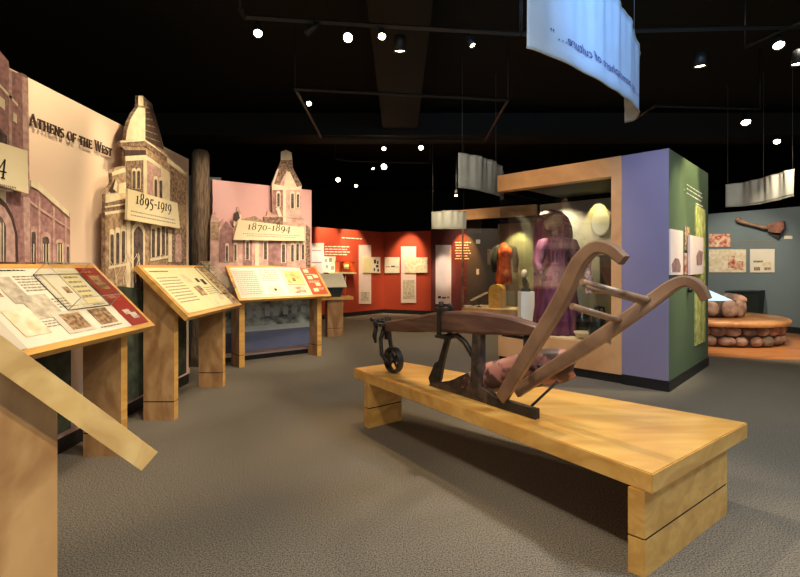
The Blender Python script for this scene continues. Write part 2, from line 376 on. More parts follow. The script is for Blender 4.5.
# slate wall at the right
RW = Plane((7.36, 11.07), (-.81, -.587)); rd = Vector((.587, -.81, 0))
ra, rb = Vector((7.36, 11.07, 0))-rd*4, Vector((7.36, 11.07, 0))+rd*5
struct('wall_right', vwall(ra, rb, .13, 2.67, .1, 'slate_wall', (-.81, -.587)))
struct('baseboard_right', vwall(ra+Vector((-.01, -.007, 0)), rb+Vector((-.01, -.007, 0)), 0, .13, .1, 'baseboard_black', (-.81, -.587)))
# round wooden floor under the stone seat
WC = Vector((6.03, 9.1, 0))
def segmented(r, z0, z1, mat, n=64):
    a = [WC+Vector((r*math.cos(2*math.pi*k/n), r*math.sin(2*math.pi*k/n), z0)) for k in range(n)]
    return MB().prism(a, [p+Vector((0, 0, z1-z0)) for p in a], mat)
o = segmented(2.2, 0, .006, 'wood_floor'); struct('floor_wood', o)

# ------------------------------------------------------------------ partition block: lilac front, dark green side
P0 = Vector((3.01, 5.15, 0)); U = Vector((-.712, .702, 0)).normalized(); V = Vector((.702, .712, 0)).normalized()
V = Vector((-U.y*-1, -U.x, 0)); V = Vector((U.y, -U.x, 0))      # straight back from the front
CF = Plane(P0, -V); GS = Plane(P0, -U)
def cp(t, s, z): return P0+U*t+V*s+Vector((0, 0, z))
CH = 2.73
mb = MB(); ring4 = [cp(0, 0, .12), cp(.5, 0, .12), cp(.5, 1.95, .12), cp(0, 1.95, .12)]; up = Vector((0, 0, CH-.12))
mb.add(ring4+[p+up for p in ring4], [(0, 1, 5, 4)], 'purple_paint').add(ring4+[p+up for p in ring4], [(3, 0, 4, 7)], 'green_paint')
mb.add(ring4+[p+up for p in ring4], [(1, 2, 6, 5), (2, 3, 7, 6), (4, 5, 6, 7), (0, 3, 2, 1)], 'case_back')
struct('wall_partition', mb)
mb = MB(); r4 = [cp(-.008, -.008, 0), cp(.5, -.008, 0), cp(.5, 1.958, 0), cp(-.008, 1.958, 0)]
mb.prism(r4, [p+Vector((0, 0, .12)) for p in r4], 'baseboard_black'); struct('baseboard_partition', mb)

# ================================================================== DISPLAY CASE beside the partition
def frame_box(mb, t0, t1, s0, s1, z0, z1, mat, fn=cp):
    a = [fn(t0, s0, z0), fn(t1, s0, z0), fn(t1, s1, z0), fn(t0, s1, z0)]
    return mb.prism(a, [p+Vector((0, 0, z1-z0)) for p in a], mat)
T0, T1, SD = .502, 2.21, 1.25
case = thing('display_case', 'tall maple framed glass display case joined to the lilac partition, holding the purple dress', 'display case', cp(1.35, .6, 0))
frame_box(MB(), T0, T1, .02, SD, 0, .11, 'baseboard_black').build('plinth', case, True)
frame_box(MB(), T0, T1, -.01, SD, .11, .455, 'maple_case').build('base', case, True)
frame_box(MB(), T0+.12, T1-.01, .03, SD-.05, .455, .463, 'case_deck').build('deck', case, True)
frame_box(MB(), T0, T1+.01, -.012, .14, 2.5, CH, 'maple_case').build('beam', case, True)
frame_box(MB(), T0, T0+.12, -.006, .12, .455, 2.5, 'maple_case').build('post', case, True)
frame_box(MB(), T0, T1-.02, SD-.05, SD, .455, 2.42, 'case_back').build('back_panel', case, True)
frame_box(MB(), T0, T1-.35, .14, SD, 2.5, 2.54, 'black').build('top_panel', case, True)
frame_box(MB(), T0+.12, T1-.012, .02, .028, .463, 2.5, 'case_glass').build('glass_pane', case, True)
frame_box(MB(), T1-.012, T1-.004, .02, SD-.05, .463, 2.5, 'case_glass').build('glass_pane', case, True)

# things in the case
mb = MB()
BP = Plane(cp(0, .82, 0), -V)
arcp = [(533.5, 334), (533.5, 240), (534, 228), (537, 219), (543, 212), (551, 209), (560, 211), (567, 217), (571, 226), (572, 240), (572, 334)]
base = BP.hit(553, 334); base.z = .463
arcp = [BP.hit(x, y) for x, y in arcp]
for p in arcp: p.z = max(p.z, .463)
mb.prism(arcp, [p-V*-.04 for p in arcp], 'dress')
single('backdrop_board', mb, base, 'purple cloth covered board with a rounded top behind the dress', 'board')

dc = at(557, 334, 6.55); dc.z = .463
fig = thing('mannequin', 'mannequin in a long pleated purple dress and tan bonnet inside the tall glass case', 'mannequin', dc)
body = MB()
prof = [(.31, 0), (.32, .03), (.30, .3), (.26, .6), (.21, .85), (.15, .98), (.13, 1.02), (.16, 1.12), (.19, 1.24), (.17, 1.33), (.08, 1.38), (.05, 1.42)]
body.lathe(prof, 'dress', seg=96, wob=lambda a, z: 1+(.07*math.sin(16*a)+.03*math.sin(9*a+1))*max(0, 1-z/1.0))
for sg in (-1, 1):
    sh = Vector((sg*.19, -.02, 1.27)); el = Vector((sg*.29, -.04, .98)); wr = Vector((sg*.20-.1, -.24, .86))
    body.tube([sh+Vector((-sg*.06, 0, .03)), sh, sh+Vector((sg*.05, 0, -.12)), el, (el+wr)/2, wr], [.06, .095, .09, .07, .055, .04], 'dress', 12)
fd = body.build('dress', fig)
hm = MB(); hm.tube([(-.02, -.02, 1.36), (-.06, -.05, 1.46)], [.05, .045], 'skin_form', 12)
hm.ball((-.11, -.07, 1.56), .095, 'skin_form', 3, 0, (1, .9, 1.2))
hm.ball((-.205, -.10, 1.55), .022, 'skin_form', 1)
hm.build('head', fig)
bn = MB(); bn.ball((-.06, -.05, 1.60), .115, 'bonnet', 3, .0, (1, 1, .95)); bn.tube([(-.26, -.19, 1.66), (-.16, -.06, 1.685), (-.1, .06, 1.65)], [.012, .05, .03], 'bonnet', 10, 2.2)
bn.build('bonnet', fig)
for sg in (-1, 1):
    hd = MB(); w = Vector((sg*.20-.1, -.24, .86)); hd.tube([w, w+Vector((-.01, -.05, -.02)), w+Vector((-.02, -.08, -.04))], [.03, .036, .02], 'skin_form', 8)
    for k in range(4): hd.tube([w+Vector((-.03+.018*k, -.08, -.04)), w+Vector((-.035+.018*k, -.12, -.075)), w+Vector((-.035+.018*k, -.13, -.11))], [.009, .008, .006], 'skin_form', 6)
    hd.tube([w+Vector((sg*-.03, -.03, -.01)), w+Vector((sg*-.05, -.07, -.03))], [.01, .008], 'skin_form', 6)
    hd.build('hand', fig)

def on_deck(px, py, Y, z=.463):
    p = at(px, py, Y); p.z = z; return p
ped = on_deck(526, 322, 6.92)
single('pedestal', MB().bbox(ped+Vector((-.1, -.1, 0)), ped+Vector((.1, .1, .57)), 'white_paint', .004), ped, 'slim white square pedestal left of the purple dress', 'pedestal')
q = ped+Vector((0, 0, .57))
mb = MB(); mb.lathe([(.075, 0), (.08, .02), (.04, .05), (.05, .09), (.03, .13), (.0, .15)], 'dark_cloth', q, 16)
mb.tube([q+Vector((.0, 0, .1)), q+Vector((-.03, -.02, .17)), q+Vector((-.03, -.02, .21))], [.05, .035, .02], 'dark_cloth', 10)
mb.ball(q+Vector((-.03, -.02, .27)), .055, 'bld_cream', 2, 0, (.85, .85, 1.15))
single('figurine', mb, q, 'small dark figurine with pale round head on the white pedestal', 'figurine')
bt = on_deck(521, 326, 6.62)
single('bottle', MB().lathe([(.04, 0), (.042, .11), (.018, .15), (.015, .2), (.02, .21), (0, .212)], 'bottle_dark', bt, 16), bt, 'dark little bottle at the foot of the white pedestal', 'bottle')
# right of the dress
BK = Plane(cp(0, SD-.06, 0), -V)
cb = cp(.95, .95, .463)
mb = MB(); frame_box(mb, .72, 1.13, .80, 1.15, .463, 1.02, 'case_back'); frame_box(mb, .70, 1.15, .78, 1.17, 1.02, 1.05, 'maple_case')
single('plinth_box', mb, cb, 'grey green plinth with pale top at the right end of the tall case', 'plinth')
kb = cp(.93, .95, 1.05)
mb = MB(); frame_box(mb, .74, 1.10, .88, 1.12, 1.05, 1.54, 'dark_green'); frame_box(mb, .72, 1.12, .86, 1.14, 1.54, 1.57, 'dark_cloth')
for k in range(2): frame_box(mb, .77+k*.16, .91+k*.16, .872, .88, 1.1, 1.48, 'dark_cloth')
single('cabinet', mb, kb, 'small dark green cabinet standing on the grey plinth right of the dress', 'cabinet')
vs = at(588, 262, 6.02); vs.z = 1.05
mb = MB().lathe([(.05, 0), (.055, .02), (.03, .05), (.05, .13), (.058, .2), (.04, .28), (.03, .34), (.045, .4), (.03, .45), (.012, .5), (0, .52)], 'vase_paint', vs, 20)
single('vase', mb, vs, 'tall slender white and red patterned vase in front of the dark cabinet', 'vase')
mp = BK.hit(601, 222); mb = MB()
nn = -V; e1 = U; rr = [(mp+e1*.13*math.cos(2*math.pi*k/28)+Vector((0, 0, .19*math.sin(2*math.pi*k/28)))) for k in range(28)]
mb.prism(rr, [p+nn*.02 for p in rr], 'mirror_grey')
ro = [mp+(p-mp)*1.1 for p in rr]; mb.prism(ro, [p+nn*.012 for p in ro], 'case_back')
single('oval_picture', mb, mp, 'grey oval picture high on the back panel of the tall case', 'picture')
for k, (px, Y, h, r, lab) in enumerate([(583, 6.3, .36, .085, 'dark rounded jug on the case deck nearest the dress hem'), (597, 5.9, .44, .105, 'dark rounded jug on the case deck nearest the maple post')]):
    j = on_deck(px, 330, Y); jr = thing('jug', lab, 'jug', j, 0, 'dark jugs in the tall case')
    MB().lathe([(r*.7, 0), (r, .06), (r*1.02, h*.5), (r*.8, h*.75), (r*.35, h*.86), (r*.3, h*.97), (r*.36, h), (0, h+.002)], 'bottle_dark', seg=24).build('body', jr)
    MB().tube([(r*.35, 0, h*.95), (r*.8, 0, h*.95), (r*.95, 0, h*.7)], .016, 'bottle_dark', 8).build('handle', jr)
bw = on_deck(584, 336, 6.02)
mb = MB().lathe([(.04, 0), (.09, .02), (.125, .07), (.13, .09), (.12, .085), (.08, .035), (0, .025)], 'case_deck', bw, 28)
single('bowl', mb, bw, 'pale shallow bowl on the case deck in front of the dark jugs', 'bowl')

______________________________

▸ TASK DESCRIPTION
Every line from the start of the listing above through the line with "o = segmented(2.2, 0, .006, 'wood_floor');" should be repeated exactly; skip the pictures and add nothing else.

▸ TASK OUTPUT
The Blender Python script for this scene continues. Write part 2, from line 376 on. More parts follow. The script is for Blender 4.5.
# slate wall at the right
RW = Plane((7.36, 11.07), (-.81, -.587)); rd = Vector((.587, -.81, 0))
ra, rb = Vector((7.36, 11.07, 0))-rd*4, Vector((7.36, 11.07, 0))+rd*5
struct('wall_right', vwall(ra, rb, .13, 2.67, .1, 'slate_wall', (-.81, -.587)))
struct('baseboard_right', vwall(ra+Vector((-.01, -.007, 0)), rb+Vector((-.01, -.007, 0)), 0, .13, .1, 'baseboard_black', (-.81, -.587)))
# round wooden floor under the stone seat
WC = Vector((6.03, 9.1, 0))
def segmented(r, z0, z1, mat, n=64):
    a = [WC+Vector((r*math.cos(2*math.pi*k/n), r*math.sin(2*math.pi*k/n), z0)) for k in range(n)]
    return MB().prism(a, [p+Vector((0, 0, z1-z0)) for p in a], mat)
o = segmented(2.2, 0, .006, 'wood_floor'); struct('floor_wood', o)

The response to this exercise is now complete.